Data provided.
=====

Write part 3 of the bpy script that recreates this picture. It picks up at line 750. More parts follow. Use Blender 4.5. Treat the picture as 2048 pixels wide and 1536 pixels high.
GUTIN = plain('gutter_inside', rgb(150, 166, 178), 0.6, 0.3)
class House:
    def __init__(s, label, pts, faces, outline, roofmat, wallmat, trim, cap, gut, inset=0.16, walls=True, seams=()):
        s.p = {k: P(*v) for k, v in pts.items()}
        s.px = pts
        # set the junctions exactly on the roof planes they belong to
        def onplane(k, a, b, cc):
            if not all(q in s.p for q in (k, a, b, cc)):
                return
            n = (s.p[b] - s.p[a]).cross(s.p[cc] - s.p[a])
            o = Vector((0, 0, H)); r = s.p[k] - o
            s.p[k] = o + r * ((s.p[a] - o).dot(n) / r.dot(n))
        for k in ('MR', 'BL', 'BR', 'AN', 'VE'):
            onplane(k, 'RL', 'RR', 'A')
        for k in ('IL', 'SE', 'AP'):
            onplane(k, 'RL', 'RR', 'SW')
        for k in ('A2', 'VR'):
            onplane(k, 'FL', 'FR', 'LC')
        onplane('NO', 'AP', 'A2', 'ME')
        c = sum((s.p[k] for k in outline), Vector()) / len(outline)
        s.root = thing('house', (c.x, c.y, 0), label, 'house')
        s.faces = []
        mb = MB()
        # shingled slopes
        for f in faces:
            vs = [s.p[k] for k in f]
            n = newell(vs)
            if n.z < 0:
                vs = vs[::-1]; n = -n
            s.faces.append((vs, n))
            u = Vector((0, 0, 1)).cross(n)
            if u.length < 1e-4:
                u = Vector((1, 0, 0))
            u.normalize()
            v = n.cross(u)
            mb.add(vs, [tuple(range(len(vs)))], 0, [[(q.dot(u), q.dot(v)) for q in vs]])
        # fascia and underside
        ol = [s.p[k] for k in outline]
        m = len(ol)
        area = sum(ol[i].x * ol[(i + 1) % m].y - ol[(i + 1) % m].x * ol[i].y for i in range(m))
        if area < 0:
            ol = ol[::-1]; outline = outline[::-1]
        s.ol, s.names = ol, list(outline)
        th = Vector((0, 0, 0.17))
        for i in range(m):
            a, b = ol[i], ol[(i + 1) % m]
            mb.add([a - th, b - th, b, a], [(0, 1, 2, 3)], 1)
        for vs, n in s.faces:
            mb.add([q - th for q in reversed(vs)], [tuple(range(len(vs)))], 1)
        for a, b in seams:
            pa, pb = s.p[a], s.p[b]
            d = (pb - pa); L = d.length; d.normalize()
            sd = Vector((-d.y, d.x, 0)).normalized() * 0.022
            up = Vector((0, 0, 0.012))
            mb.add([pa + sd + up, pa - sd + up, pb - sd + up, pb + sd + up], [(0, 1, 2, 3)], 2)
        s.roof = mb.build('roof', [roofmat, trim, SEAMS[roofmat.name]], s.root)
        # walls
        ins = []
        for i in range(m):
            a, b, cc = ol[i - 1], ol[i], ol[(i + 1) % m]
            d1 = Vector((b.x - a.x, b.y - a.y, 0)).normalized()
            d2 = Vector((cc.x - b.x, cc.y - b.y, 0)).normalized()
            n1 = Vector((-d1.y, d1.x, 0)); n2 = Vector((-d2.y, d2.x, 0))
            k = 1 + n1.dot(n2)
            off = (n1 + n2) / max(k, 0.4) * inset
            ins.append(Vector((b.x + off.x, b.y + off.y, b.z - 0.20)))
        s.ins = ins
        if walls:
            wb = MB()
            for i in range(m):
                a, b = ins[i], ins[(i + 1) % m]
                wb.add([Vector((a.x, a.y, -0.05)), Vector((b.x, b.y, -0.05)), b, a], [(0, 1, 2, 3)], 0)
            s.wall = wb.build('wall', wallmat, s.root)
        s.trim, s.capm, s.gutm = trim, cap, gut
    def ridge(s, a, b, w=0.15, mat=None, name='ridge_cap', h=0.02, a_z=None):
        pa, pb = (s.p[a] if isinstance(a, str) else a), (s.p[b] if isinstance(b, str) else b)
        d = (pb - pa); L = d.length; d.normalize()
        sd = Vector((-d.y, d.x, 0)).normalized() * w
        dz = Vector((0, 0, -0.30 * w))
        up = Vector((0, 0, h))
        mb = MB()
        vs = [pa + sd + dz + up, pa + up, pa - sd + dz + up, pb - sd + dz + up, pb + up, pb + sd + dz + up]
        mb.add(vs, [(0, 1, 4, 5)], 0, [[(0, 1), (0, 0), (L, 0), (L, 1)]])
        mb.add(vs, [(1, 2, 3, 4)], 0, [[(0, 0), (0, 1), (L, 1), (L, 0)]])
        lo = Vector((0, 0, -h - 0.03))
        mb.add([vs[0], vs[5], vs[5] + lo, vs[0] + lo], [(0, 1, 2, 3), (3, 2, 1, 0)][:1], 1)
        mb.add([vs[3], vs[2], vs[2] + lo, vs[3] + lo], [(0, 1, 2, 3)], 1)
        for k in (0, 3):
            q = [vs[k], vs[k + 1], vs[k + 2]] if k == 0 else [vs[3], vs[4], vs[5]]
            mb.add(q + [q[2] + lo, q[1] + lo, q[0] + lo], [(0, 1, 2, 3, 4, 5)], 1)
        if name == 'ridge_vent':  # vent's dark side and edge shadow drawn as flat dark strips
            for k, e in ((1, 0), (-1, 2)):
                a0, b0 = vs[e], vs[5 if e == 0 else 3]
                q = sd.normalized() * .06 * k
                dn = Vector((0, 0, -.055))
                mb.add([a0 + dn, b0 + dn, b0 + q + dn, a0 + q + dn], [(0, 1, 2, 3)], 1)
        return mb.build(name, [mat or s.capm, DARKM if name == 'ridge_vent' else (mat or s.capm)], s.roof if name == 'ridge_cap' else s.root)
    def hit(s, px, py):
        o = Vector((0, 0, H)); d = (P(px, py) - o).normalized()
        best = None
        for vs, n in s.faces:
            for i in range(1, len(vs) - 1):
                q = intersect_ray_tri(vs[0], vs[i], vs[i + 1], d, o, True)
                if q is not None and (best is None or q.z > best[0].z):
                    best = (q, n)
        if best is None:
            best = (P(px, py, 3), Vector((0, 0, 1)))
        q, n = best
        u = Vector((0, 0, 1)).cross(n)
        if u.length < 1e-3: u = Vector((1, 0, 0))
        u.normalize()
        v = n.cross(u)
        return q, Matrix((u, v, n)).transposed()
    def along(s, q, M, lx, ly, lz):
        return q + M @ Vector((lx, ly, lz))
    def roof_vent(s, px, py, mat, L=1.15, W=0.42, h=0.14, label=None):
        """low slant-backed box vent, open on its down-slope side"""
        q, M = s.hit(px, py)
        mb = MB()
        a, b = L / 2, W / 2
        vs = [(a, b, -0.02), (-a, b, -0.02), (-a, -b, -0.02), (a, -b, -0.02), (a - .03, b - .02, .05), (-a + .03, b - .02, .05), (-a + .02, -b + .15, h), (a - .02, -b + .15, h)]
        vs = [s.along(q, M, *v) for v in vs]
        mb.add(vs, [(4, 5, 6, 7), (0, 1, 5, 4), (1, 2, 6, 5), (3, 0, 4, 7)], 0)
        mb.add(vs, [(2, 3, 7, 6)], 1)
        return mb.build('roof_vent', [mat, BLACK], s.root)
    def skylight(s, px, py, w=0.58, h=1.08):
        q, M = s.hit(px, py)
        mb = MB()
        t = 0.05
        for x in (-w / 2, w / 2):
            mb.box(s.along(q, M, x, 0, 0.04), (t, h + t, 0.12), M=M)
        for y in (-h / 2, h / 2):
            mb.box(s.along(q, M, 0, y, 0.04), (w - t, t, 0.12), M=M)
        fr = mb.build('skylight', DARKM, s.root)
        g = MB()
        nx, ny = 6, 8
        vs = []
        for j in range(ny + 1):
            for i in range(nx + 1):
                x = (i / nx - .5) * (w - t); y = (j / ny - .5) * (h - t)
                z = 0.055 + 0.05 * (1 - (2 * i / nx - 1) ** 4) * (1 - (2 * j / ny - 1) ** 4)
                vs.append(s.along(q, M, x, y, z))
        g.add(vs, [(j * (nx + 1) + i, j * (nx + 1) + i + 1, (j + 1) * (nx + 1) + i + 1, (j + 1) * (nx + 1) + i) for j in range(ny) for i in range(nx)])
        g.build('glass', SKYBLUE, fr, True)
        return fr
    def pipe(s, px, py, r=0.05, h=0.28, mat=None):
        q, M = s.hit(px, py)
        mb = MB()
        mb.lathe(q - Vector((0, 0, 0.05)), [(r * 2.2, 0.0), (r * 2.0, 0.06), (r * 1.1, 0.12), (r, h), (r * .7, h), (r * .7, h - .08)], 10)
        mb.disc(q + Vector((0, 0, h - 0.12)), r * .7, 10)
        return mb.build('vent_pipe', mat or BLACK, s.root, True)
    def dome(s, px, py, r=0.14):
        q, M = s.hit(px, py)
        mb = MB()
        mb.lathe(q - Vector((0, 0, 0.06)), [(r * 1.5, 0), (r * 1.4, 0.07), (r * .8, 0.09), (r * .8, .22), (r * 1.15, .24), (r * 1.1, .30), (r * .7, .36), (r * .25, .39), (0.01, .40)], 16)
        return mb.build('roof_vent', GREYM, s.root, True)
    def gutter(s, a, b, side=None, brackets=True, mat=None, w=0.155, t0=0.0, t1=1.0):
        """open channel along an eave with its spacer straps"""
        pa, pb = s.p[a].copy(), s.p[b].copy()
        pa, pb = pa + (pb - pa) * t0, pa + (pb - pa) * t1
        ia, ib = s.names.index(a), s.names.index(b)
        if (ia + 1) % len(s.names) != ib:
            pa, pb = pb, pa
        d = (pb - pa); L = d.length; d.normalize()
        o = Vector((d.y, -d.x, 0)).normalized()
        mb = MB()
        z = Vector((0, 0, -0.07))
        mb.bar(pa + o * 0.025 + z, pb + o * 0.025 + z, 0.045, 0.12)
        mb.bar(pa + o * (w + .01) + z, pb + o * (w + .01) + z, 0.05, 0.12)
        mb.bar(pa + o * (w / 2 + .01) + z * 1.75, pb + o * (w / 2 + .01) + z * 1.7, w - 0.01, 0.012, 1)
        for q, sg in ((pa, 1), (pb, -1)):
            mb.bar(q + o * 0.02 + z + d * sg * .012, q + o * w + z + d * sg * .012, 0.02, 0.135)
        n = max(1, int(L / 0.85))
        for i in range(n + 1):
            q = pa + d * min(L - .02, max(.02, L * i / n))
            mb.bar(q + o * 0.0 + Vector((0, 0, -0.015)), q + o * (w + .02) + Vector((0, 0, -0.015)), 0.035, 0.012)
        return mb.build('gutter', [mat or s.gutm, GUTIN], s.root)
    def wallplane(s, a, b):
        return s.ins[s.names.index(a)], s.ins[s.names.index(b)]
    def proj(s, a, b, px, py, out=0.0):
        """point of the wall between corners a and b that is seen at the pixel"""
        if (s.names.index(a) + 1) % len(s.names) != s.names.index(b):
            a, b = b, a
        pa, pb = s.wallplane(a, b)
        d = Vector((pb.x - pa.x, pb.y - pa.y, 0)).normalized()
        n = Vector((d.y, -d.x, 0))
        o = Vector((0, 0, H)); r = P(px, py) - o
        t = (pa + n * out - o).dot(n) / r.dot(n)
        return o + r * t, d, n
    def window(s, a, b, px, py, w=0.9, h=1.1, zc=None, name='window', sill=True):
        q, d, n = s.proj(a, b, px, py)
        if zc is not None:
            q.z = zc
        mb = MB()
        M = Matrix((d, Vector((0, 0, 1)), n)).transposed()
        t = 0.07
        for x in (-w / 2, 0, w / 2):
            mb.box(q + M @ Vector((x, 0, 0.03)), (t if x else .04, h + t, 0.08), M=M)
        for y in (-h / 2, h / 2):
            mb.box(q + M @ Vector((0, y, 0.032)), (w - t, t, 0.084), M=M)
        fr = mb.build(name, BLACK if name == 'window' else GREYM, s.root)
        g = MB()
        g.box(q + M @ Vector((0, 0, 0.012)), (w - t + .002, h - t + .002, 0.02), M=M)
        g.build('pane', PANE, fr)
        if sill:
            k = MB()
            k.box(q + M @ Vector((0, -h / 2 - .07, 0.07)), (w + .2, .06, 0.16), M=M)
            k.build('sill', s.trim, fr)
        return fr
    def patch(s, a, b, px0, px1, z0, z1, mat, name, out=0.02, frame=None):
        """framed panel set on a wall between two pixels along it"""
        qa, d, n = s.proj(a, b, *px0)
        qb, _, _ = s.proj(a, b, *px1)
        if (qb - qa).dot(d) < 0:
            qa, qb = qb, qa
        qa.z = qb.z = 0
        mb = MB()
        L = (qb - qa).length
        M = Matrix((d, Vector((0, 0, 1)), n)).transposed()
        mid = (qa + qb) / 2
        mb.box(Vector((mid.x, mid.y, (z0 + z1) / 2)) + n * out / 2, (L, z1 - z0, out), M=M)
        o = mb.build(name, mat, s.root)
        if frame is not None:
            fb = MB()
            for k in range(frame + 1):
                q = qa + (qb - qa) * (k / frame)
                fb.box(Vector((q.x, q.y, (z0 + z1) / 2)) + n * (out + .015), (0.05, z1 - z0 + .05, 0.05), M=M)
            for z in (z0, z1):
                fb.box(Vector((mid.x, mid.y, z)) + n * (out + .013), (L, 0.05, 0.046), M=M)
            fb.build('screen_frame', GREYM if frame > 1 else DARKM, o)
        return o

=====

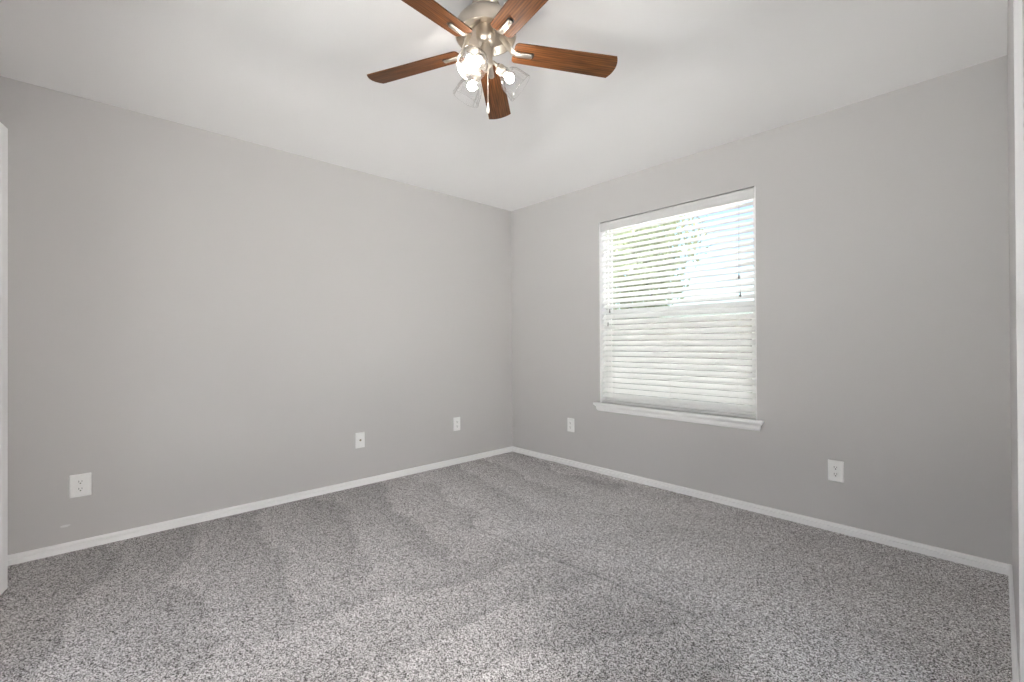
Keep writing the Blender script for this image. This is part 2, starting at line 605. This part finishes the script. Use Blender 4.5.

=====

Filter out all lines lacking the word "this" and copy the rest.

Write part 3 of the bpy script that recreates this picture. It picks up at line 750. More parts follow. Use Blender 4.5. Treat the picture as 2048 pixels wide and 1536 pixels high.
Keep writing the Blender script for this image. This is part 2, starting at line 605. This part finishes the script. Use Blender 4.5.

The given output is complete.